California cities may see their annual pension costs rise under a new policy from the state’s retirement system, threatening to foist added financial pressure on those already struggling to pay for promises to public employees.
The California Public Employees’ Retirement System is advancing a staff recommendation that would shorten the amortization period for new pension liabilities from 30 years to 20. That would boost the system’s funded ratio, require localities to pay off the debt sooner and allow the pension to recover faster from market downturns, according to a staff report. Approved by a Calpers committee Tuesday, the full board approved the changes Wednesday.
The ramped up schedule, while positive for the solvency of the pension system by letting it book gains faster, would make market losses felt more swiftly by local governments and require them to pay more into the retirement fund in at least the first few years.
The shorter period reduces the possibility that the system, which currently has about 68 cents for every dollar in liabilities, falls below 50 percent funding, board member Bill Slaton said during the meeting.
"That is not a great position to be in," said Slaton. "All it takes is another movement or two, and we could find ourselves in a position where we cannot recover."
The shorter amortization period would be effective in June 2019 and would affect contributions by local governments in fiscal 2022.
While many cities would welcome paying off the debt more quickly to rack up less interest, others that are already struggling with high fixed costs would find it difficult to meet the stepped-up pace, said Dane Hutchings, lobbyist for the League of California Cities. And in the event of poor market performance, municipal contributions to make up the difference would be even higher than projected, compounding the burden.
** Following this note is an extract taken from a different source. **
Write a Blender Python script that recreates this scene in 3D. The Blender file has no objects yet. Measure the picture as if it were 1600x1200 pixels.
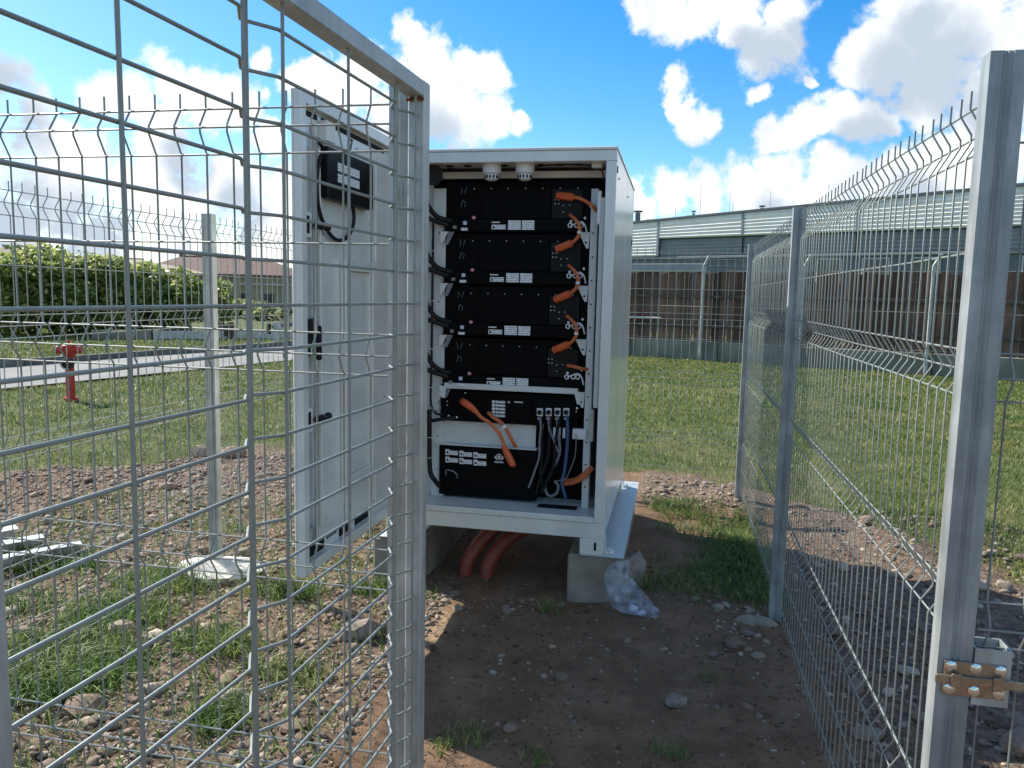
import bpy, math, random
import numpy as np
from mathutils import Vector, Matrix
R = math.radians
SC = bpy.context.scene
COL = SC.collection

# ------------------------------------------------------------------ camera
FPX, PITCH, ROLL, YAW, CAMH = 1221.2, .113812, .021548, .204485, 1.6
_F = np.array([-math.sin(YAW)*math.cos(PITCH), math.cos(YAW)*math.cos(PITCH), -math.sin(PITCH)])
_R0 = np.array([math.cos(YAW), math.sin(YAW), 0.]); _U0 = np.cross(_R0, _F)
_R = math.cos(ROLL)*_R0 + math.sin(ROLL)*_U0; _U = -math.sin(ROLL)*_R0 + math.cos(ROLL)*_U0
_C = np.array([0, 0, CAMH])
cd = bpy.data.cameras.new('camera'); cam = bpy.data.objects.new('camera', cd); COL.objects.link(cam)
cd.sensor_fit = 'HORIZONTAL'; cd.sensor_width = 36; cd.lens = 36*FPX/1600; cd.clip_start = .05; cd.clip_end = 2000
m = Matrix.Identity(4)
for i in range(3):
    m[i][0], m[i][1], m[i][2] = _R[i], _U[i], -_F[i]
m.translation = Vector(_C); cam.matrix_world = m
SC.camera = cam

def ray(x, y): return _F + (x-800)/FPX*_R - (y-600)/FPX*_U
def at_y(x, y, Y):
    d = ray(x, y); return _C + d*(Y/d[1])
def at_x(x, y, X):
    d = ray(x, y); return _C + d*(X/d[0])
def at_z(x, y, Z=0):
    d = ray(x, y); return _C + d*((Z-CAMH)/d[2])
def at_d(x, y, D):
    return _C + ray(x, y)*D

# ------------------------------------------------------------------ world, sun, exposure
SUN_EL = 40.0
SUN_TRAVEL = Vector((1, -.43, -math.tan(R(SUN_EL))*math.hypot(1, .43)))
to_sun = -SUN_TRAVEL.normalized()
w = bpy.data.worlds.new('World'); SC.world = w; w.use_nodes = True
nt = w.node_tree; nt.nodes.clear()
def wn(t, **k):
    n = nt.nodes.new(t)
    for a, b in k.items(): setattr(n, a, b)
    return n
def lk(a, b): nt.links.new(a, b)
def wmath(op, a, b=None, c=None, clamp=False):
    n = wn('ShaderNodeMath', operation=op, use_clamp=clamp)
    for i, v in enumerate((a, b, c)):
        if v is None: continue
        if hasattr(v, 'links'): lk(v, n.inputs[i])
        else: n.inputs[i].default_value = v
    return n.outputs[0]
def wvec(op, a, b=None, s=None):
    n = wn('ShaderNodeVectorMath', operation=op)
    for i, v in enumerate((a, b)):
        if v is None: continue
        if hasattr(v, 'links'): lk(v, n.inputs[i])
        else: n.inputs[i].default_value = v
    if s is not None: n.inputs[3].default_value = s
    return n.outputs[1] if op == 'DISTANCE' else n.outputs[0]
tc = wn('ShaderNodeTexCoord'); D = tc.outputs['Generated']
sky = wn('ShaderNodeTexSky', sky_type='NISHITA'); sky.sun_disc = False
sky.sun_elevation = R(SUN_EL); sky.sun_rotation = math.atan2(to_sun.x, to_sun.y)
sky.altitude = 300; sky.air_density = 1.0; sky.dust_density = .6; sky.ozone_density = 2.2
CLOUDS = [(-0.317,0.902,0.293,0.033),(-0.305,0.912,0.274,0.045),(-0.248,0.934,0.256,0.046),(-0.28,0.934,0.22,0.069),(-0.377,0.892,0.25,0.045),(-0.418,0.878,0.233,0.041),(-0.339,0.919,0.204,0.065),(-0.236,0.949,0.208,0.043),(-0.205,0.958,0.201,0.023),(-0.436,0.866,0.245,0.03),(-0.4,0.89,0.221,0.053),(-0.063,0.943,0.327,0.028),(-0.027,0.944,0.329,0.04),(0.016,0.947,0.321,0.043),(0.064,0.947,0.315,0.05),(0.114,0.941,0.317,0.039),(0.105,0.953,0.284,0.043),(0.082,0.96,0.269,0.033),(-0.017,0.968,0.252,0.026),(-0.008,0.974,0.226,0.025),(0.011,0.978,0.208,0.029),(0.033,0.978,0.208,0.023),(0.113,0.976,0.187,0.027),(0.14,0.97,0.197,0.035),(0.166,0.965,0.205,0.04),(0.192,0.961,0.2,0.036),(0.218,0.956,0.195,0.021),(0.16,0.961,0.226,0.027),(0.089,0.969,0.23,0.016),(0.13,0.959,0.252,0.012),(-0.05,0.992,0.117,0.032),(-0.012,0.992,0.125,0.037),(0.034,0.991,0.132,0.04),(0.078,0.988,0.135,0.044),(0.12,0.983,0.138,0.045),(0.167,0.974,0.153,0.035),(0.163,0.979,0.126,0.056),(0.234,0.963,0.134,0.057),(0.281,0.949,0.145,0.063),(0.331,0.931,0.152,0.061),(0.219,0.94,0.262,0.059),(0.274,0.92,0.28,0.079),(0.329,0.914,0.238,0.085),(0.232,0.926,0.296,0.054),(0.313,0.928,0.204,0.053),(0.185,0.947,0.262,0.031),(0.253,0.94,0.228,0.051),(0.183,0.95,0.253,0.025),(-0.678,0.702,0.216,0.039),(-0.663,0.725,0.186,0.04),(-0.62,0.758,0.202,0.038),(-0.594,0.779,0.2,0.039),(-0.557,0.801,0.221,0.044),(-0.526,0.825,0.209,0.045),(-0.496,0.843,0.209,0.04),(-0.575,0.801,0.166,0.05),(-0.651,0.745,0.147,0.055),(-0.464,0.857,0.222,0.016),(-0.475,0.842,0.254,0.015),(-0.661,0.744,0.093,0.069),(-0.587,0.803,0.107,0.073),(-0.511,0.851,0.12,0.064),(-0.477,0.877,0.063,0.062),(-0.557,0.829,0.052,0.067),(-0.637,0.77,0.04,0.071),(-0.694,0.717,0.063,0.061),(-0.47,0.866,0.173,0.034),(-0.448,0.886,0.117,0.046)]
GREYS = [(0.099,0.958,0.268,0.04),(0.074,0.956,0.283,0.029),(0.127,0.949,0.289,0.028),(0.203,0.961,0.19,0.032),(0.184,0.966,0.184,0.029),(0.222,0.946,0.237,0.049),(0.268,0.932,0.245,0.054),(0.317,0.924,0.215,0.04),(0.24,0.93,0.278,0.041),(-0.683,0.699,0.209,0.046),(-0.678,0.715,0.168,0.047),(-0.692,0.717,0.083,0.061),(-0.641,0.765,0.061,0.057),(-0.383,0.907,0.172,0.039),(-0.311,0.933,0.183,0.047),(-0.555,0.818,0.152,0.036),(0.248,0.962,0.116,0.036),(0.101,0.989,0.105,0.03),(-0.513,0.853,0.091,0.045)]
rs = random.Random(5)
for _ in range(26):                                   # larger clouds outside the view, added to whiten the ambient light
    az, el = rs.uniform(30, 300), rs.uniform(3, 60)
    for _k in range(rs.randint(1, 2)):
        a, e = R(az+rs.uniform(-7, 7)), R(el+rs.uniform(-3, 3))
        CLOUDS.append((math.sin(a)*math.cos(e), math.cos(a)*math.cos(e), math.sin(e), rs.uniform(.1, .27)))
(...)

Such an outcome, when combined with other pressure facing cities, could push a few into bankruptcy, Hutchings said. “It would be their death knell” for some, he said.
California municipalities are already absorbing the effect of the board’s decision in December 2016 to lower the assumed rate of return to 7 percent from 7.50 percent by fiscal 2020, which will also require them to increase their contributions to cover the gap.
The system’s 3,000 cities, counties, school districts and other public agencies have also seen costs rise from several factors, including investment losses and perks granted in boom times. A report this month by the League of California Cities found that under current assumptions, cities in fiscal 2025 would pay Calpers more than 50 percent the amount expected to pay in fiscal 2019.
"Cities are struggling to keep up," Mike Futrell, city manager for South San Francisco, told the committee before the vote Tuesday in a request to delay changes. The municipality had already been considering whether to ask voters in November to approve a tax increase to help pay its obligations, he said.
Calpers’s review comes as the system is likely to experience more market volatility in 2018 than it had over the past couple of years, Chief Investment Officer Ted Eliopoulos told the board Monday. Meanwhile, the fund’s 20-year return is lagging at 6.7 percent, according to a Calpers’s estimate.
A survey of 164 public pensions by the National Conference on Public Employee Retirement Systems, a trade association, showed that the average amortization period in 2017 was 23.8 years.